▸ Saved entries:
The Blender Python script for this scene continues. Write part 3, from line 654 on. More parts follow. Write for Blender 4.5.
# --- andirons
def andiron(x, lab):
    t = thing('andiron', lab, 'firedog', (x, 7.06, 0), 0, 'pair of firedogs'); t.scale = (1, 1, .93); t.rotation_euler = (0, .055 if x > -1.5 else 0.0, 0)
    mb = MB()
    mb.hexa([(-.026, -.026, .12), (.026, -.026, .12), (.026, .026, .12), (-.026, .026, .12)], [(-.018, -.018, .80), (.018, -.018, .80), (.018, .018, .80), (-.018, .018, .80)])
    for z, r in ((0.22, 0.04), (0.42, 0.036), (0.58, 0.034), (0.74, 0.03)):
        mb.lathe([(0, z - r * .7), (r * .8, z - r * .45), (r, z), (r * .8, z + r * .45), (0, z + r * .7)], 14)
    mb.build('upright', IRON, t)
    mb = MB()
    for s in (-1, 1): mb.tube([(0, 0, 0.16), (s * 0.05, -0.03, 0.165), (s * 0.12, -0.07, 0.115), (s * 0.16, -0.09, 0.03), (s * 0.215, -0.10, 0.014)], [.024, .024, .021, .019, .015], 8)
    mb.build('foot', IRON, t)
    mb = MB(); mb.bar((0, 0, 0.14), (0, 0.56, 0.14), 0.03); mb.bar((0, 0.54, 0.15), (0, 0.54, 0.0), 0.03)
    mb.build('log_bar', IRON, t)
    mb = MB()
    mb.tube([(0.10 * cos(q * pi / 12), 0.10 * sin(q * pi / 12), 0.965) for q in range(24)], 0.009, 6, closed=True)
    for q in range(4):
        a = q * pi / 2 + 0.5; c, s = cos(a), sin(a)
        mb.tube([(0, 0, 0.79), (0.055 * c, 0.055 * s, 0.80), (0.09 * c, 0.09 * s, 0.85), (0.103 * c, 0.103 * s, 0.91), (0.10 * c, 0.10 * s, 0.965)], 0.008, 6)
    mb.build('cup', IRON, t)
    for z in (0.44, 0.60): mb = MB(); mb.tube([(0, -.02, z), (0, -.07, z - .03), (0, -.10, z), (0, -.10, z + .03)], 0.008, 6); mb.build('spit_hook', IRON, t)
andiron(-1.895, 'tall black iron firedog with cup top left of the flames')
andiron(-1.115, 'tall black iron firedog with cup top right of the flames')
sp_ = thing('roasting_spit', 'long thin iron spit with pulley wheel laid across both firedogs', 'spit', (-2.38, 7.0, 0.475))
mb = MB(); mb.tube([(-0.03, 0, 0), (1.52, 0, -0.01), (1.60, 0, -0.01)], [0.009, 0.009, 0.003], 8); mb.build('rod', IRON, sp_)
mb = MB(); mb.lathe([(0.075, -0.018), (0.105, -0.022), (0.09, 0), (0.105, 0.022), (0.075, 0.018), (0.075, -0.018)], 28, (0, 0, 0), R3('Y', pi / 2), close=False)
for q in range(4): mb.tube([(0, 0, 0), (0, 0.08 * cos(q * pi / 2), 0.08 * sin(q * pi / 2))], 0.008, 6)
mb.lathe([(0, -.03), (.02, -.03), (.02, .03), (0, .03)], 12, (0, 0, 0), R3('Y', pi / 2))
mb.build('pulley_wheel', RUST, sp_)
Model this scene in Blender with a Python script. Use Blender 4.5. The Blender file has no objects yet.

▸ Given task: Pick out each line containing the string "Blender" and copy it.

▸ Solution to this task:
The Blender Python script for this scene continues. Write part 3, from line 654 on. More parts follow. Write for Blender 4.5.
Model this scene in Blender with a Python script. Use Blender 4.5. The Blender file has no objects yet.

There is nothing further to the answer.